Consistency in naming (was Re: creating words (was Re: "Language Creation" in your conlang))
From: | Isidora Zamora <isidora@...> |
Date: | Friday, November 14, 2003, 18:36 |
Andreas Johansson wrote:
>I can still, BTW, not decide whether I ought to refer to these with their
>native terms (like above), or with the Tairezazh terms; Steianzh, Telenzh and
>Tsárizh. I guess the former makes the more sense, but I tend to think of them
>under the Tairezazh names, for the perfectly bad reason that I invented them
>first, and figured out the native terms only later. Perhaps I should simply
>anglicize; Steienean, Telenian and Searikhan? Then I, for consistency's sake,
>ought to speak of Tairezazh as Tairezan too.
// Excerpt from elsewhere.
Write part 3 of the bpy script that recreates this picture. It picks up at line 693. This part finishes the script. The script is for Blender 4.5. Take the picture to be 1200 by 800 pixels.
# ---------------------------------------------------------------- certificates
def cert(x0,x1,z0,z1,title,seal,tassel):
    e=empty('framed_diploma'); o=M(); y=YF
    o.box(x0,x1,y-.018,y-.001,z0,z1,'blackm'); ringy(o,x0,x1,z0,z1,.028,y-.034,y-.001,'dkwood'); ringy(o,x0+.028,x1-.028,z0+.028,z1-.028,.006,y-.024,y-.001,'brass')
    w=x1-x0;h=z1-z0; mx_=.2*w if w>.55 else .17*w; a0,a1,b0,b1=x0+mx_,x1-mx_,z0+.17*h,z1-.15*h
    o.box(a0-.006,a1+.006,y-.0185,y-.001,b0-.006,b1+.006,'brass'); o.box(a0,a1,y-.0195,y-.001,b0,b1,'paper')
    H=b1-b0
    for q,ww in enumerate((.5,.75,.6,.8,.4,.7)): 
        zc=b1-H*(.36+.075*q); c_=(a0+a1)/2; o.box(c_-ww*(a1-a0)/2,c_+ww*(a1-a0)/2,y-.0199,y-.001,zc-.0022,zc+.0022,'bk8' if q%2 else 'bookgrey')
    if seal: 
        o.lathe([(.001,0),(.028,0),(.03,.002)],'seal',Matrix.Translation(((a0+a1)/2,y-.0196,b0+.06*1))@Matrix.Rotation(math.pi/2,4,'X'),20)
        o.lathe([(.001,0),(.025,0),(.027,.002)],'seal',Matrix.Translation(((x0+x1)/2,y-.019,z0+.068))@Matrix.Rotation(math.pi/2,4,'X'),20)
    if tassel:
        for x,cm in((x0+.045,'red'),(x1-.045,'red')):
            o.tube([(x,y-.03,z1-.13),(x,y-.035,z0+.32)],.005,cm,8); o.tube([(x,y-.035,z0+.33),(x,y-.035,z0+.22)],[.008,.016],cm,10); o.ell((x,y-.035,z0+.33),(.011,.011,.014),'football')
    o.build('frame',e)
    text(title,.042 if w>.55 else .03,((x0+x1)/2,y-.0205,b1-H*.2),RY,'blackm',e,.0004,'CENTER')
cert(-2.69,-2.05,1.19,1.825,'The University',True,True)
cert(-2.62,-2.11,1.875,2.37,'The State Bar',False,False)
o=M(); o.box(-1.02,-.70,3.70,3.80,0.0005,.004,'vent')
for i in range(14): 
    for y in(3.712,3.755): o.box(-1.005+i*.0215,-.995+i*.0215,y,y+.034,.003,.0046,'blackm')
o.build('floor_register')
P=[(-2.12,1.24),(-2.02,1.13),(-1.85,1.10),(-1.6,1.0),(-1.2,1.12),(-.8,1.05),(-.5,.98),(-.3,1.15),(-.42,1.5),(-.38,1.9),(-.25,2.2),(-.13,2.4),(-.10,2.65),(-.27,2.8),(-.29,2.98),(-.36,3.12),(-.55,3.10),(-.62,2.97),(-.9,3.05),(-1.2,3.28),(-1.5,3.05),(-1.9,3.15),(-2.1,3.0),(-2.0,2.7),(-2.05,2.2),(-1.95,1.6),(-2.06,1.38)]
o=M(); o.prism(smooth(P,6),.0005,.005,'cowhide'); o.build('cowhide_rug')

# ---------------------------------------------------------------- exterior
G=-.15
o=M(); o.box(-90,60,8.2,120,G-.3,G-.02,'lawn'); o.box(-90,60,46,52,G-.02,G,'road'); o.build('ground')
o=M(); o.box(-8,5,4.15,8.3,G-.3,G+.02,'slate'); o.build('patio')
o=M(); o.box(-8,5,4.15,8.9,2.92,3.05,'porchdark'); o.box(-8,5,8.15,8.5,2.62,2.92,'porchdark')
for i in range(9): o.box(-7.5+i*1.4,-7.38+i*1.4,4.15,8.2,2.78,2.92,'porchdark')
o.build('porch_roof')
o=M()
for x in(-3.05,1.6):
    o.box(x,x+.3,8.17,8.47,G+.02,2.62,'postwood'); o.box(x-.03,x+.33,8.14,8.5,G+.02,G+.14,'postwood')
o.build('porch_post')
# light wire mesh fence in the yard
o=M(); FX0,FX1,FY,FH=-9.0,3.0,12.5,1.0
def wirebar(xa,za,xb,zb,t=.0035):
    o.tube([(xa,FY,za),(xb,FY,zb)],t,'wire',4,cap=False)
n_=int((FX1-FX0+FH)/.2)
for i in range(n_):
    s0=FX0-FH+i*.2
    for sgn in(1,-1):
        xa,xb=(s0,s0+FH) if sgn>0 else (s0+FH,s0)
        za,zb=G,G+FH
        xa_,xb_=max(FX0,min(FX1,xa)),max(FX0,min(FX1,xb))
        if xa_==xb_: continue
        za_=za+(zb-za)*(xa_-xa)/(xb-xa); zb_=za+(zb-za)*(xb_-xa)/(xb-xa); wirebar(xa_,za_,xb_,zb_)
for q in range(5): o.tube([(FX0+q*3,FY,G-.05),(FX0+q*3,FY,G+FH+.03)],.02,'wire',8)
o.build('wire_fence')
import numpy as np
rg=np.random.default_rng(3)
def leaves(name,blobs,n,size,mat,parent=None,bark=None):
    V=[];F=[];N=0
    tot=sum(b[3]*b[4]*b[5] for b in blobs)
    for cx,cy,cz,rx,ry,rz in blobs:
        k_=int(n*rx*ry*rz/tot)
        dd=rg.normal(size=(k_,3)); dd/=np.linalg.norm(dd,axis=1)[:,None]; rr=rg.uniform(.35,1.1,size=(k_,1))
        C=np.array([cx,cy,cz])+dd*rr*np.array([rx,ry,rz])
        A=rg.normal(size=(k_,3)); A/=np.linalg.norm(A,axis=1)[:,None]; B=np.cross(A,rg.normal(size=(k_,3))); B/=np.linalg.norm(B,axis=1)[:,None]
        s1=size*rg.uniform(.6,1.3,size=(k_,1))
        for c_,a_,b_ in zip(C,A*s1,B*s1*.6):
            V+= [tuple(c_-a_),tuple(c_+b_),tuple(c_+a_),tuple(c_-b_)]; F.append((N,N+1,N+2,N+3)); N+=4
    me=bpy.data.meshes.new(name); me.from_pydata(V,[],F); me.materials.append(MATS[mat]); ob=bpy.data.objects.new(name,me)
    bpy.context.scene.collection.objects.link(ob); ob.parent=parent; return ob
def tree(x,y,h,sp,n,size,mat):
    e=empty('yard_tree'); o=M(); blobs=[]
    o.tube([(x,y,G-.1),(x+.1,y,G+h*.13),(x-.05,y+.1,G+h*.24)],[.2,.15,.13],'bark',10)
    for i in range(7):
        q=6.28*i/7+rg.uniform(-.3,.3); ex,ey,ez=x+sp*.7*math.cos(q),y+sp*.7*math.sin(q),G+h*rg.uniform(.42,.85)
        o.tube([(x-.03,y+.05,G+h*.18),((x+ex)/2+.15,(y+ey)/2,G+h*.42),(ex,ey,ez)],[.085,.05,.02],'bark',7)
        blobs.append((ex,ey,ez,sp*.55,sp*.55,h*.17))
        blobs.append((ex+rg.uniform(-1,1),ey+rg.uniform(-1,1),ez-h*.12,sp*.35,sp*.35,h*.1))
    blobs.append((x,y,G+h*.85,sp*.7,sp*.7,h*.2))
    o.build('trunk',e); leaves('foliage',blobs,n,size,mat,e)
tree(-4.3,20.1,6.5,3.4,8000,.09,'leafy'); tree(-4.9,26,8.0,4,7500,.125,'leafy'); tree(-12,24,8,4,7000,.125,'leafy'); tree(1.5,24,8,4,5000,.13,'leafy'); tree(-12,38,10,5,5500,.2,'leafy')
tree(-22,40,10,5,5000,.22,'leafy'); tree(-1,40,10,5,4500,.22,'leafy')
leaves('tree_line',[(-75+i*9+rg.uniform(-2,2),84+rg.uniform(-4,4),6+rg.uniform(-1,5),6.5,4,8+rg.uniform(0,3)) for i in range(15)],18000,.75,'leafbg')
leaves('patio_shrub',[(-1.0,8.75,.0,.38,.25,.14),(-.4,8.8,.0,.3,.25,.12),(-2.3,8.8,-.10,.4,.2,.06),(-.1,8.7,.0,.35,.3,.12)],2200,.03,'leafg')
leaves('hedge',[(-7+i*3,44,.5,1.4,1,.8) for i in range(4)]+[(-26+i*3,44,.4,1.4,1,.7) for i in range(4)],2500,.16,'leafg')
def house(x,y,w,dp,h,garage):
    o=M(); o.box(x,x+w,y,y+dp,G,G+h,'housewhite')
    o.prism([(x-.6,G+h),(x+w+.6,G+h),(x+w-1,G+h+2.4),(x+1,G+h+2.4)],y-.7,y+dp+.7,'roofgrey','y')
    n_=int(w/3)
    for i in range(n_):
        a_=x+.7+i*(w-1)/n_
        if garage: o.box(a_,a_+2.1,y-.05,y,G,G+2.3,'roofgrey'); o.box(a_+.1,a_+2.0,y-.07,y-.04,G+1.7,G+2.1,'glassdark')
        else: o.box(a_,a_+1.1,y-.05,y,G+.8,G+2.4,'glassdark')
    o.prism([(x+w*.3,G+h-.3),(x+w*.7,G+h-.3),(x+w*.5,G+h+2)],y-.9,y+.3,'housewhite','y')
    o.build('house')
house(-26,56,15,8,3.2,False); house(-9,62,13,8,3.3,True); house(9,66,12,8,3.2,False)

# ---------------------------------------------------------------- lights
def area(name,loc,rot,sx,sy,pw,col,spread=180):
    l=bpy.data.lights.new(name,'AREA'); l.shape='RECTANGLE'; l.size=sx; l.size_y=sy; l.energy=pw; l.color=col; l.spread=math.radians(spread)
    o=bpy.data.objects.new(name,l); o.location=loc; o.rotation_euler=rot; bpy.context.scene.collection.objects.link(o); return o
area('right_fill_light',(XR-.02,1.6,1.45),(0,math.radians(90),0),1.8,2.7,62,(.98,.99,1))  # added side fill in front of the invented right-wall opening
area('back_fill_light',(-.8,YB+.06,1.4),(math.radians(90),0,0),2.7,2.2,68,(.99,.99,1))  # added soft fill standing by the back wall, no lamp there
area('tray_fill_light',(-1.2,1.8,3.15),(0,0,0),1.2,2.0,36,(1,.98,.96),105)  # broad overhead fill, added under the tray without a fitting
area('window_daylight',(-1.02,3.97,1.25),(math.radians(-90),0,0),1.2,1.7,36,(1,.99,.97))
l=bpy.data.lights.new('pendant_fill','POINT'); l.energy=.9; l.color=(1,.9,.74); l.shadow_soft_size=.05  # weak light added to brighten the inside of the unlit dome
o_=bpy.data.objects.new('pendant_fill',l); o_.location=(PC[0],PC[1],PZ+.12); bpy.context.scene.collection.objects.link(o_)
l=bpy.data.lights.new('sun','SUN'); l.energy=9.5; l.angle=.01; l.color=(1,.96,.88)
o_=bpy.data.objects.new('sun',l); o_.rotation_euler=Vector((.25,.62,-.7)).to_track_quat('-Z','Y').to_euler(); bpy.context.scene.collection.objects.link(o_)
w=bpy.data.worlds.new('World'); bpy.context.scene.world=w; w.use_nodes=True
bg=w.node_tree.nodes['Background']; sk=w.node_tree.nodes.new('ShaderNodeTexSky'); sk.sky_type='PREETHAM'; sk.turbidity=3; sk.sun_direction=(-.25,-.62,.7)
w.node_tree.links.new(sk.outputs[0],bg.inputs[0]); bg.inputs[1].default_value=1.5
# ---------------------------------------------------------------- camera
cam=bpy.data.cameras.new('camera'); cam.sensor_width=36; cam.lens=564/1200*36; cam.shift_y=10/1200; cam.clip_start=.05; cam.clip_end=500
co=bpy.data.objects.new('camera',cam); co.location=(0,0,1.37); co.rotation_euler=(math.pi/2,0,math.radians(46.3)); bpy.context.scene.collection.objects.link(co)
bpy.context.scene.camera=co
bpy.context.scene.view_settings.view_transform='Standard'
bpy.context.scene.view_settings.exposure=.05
You've probably noticed that I have some problems with this, too. I seem
to call the Tovláugad by their Trehelish name, Cwendaso, as often as
not. The original reason for this was that the Trehelish were my first
conculture, and everything was more or less from their point of
view. Until recently, I didn't even know what the Cwendaso called
themselves. Now that I know that they call themselves Tovláugad, I still
use Cwendaso a lot, for a couple of reasons. One of them is simply force
of habit. Another is that it is much easier to type, since Trehelish
doesn't have any accented characters, and Cwendaso will have an accented
character in any word of two or more syllables. Yet another reason is
grammatical; the Trehelish word "Cwendaso" can refer to one person, many
people, the people as a whole, or the language. If I'm using the native
word, one of them is a Tovláug, I don't have the plural ending, a whole lot
of them or the people as a whole is Tovláugad, and the language is Índumom
Tovlaugadóis. "Cwendaso" is much more all-purpose.
The Nidirino get called Nidirino, because I haven't the foggiest notion
what they call themselves. They are the least developed of my three main
concultures.
Now the dumb thing is that I always say Trehelish, instead of the native
Trehelo, which could refer to (probably) one person, many people, the
people as a whole, or their language. It would be a nice shorthand to use
the native term, but I am just not in the habit of doing it. I do often
say "a Trehel" instead of "a Trehelish person," but I also give that in an
English plural, "Trehels," which is completely incorrect and ought to be
"Trehelin" in the plural (unless this word is of the other gender and takes
a different plural ending.) Trehel, by the way, means "emmigrant." I am
also on debatable turf calling a single one a "Trehel." It is quite
possible that the only acceptable native for is "Trehelo."
So I'm not a great one for consistency.